Collections, Inventories and Other Obsessions

Sylvette Babin
Ever since artists have sought to bring art and everyday life closer together and turned the “mundane” into an important material of their practice, collecting — a part of many people’s activities — has frequently been transformed into an artistic gesture. The collection of worthless objects, of diverse traces, or even concepts, has become the raw material of numerous artistic productions in which the observation and dissection of the real, inventorying and archiving play a dominant role. For many artists' this is not just another project, but rather a distinct tendency. It is evident that the staging of everyday and private life has not lost its attraction over the years; on the contrary it is displaying a renewed vigour, especially since the advent of new technologies and social media. Many artist inventories are thus collections of images made possible by the profusion of digital photographs uploaded on the web, which has undoubtedly become an inexhaustible supply source for image gleaners.

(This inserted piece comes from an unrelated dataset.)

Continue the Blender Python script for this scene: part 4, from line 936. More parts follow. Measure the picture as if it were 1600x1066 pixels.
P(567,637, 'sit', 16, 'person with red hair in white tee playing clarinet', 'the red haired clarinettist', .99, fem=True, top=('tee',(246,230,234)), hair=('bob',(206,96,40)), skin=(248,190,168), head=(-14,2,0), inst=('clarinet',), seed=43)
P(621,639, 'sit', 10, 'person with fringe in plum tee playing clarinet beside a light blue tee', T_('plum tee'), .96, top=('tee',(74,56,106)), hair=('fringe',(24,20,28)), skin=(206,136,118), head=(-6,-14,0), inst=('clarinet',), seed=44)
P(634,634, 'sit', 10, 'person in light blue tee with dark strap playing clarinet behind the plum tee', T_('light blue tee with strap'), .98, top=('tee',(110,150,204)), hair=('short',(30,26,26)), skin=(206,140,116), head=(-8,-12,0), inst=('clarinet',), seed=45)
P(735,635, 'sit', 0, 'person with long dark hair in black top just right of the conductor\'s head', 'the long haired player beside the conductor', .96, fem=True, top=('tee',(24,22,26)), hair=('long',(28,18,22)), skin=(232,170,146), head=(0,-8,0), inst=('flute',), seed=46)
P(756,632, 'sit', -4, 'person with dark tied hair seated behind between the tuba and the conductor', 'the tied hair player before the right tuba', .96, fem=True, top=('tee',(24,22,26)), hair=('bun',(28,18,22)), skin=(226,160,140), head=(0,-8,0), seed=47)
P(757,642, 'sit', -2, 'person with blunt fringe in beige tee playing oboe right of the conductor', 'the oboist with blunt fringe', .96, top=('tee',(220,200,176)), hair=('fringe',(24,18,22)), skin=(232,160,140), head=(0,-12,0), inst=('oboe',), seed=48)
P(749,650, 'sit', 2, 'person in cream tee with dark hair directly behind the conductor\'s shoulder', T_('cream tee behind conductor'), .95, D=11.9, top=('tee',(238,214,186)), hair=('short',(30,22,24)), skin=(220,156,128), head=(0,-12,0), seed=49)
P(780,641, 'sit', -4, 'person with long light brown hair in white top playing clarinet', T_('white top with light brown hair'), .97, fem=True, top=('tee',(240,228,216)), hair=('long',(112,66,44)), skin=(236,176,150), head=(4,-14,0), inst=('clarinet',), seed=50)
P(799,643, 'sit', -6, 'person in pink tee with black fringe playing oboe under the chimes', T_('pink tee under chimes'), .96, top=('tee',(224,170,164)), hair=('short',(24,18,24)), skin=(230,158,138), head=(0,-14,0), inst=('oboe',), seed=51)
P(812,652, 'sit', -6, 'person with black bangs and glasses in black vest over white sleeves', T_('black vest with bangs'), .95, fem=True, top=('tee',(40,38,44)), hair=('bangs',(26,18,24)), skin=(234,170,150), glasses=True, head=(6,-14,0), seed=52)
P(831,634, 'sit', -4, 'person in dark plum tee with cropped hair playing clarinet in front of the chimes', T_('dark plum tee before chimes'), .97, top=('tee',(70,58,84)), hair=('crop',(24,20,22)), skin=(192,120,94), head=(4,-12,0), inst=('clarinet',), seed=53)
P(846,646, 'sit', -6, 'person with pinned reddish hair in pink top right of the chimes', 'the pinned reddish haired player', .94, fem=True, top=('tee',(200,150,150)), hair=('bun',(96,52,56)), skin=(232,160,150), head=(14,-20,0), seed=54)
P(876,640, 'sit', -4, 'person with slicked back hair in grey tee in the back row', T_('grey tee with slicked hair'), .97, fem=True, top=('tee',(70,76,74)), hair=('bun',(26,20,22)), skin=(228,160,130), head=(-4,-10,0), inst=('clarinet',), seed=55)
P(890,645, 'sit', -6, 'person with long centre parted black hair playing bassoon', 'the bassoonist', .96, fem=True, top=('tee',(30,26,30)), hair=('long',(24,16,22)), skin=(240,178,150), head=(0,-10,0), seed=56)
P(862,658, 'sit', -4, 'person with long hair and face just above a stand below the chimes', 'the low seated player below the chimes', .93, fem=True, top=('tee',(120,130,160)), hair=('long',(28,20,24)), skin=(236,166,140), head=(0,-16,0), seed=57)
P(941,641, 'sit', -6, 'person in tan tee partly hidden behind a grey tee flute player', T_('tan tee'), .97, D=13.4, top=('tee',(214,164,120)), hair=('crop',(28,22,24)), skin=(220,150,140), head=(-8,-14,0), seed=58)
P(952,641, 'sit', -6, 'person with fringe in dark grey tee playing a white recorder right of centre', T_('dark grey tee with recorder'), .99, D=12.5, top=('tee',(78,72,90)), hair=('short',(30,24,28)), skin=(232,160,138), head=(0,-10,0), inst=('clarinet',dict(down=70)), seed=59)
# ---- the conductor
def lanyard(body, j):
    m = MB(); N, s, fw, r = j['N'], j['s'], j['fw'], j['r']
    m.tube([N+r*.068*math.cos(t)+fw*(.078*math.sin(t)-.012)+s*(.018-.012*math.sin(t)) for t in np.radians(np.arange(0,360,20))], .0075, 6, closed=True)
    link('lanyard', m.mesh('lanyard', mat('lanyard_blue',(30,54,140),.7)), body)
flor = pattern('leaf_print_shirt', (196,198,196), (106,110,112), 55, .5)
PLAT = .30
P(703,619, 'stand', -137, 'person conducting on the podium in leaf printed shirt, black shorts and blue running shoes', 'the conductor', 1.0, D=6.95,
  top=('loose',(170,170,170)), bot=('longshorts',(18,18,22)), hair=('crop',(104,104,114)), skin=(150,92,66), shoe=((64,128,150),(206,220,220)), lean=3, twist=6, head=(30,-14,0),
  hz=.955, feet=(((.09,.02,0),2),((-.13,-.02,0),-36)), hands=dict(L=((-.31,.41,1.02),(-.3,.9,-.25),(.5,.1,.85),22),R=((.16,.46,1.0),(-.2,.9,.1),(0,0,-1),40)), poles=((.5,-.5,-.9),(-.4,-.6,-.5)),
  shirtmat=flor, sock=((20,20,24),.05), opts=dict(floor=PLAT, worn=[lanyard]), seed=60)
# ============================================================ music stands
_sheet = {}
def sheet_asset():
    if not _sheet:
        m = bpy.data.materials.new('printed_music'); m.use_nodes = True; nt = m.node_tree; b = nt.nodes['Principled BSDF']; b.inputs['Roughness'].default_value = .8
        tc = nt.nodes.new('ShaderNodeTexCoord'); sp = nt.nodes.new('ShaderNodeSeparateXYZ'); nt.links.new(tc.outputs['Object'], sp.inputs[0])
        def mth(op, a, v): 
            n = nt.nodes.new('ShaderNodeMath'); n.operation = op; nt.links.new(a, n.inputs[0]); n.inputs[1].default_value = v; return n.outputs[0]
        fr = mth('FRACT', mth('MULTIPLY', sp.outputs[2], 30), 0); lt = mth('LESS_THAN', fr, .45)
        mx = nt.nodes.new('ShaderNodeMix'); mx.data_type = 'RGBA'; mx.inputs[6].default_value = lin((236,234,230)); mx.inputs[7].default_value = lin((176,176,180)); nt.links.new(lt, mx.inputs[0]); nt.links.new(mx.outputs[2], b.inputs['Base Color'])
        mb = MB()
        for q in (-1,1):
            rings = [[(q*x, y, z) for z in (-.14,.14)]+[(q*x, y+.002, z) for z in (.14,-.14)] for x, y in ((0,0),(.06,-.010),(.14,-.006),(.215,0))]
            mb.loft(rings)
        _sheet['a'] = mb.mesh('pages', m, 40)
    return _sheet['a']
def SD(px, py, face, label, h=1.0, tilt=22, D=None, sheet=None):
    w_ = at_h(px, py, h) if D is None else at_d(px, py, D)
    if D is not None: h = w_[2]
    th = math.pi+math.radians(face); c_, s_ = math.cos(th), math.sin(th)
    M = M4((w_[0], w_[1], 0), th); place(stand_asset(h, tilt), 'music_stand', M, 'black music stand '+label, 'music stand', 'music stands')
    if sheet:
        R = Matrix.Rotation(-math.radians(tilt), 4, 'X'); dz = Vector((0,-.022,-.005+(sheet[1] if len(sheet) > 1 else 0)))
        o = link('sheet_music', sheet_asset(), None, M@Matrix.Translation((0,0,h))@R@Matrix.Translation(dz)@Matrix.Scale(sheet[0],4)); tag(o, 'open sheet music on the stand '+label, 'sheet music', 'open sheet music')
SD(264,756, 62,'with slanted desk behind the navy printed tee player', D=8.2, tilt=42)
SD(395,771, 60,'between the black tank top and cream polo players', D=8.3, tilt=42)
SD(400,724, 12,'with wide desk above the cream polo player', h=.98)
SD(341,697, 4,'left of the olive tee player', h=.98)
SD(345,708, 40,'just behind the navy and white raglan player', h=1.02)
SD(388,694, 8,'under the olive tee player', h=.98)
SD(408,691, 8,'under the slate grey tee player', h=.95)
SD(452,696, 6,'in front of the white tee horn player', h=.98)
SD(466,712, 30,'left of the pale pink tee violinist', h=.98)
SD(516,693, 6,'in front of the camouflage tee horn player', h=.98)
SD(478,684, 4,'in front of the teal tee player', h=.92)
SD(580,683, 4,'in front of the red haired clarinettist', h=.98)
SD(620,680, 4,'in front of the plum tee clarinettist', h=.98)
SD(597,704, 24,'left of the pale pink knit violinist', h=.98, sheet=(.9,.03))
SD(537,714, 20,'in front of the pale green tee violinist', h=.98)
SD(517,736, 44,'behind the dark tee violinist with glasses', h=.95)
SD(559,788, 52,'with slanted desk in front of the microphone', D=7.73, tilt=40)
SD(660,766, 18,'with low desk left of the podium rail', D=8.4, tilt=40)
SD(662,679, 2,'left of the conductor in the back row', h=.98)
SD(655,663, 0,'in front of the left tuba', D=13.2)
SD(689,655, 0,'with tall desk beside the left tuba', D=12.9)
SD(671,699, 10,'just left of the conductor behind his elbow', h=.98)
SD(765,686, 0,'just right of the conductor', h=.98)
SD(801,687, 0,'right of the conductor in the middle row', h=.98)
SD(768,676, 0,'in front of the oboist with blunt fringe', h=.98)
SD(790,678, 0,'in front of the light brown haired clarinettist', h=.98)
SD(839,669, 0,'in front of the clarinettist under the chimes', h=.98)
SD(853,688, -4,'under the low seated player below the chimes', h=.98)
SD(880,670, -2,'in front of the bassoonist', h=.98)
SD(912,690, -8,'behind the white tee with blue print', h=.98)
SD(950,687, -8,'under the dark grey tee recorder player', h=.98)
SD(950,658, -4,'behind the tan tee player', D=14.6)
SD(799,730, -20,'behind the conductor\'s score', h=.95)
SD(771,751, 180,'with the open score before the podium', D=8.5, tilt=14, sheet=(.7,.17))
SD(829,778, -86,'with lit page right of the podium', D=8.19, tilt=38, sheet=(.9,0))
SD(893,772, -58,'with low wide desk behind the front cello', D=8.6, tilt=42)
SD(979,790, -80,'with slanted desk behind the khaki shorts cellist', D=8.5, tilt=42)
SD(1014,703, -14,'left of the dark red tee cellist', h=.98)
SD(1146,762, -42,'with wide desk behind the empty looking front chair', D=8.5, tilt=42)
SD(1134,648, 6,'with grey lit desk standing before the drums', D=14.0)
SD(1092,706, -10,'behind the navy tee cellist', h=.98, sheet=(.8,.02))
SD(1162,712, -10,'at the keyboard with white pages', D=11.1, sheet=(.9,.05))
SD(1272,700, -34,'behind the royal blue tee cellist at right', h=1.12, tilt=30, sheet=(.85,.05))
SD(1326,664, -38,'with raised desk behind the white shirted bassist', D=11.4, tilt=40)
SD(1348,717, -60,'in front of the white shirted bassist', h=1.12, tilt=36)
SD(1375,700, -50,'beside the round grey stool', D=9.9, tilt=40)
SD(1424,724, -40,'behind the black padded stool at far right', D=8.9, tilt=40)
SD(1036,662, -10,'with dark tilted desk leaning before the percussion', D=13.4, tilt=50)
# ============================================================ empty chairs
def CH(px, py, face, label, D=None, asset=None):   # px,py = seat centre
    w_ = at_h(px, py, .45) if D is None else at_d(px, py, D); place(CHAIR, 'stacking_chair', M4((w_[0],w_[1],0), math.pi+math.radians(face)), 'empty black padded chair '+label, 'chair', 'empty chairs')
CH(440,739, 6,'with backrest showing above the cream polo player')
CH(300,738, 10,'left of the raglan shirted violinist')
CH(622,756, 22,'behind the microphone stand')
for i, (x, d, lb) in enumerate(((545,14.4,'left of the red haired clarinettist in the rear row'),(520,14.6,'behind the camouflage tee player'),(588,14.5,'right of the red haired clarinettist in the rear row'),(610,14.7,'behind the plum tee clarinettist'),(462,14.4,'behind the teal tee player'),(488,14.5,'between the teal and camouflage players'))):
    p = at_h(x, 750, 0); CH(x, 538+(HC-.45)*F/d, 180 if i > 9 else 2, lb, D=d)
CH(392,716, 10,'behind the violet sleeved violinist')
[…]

However, the object has not entirely disappeared from the collections regularly proposed by artists. The current issue is a testimony to this and it can in a way be viewed as a cabinet of curiosities where one will discover the traces and archives of these practices, which at times border on the obsessive. There is perhaps something contagious about this, for I myself got caught up in the game by inventorying and cataloguing the collections of several esse colleagues and friends. Let us also point out that the magazine’s graphic design is once again directly inspired by the theme. This time around it provides readers with a methodical grid, which they will certainly have fun in deciphering.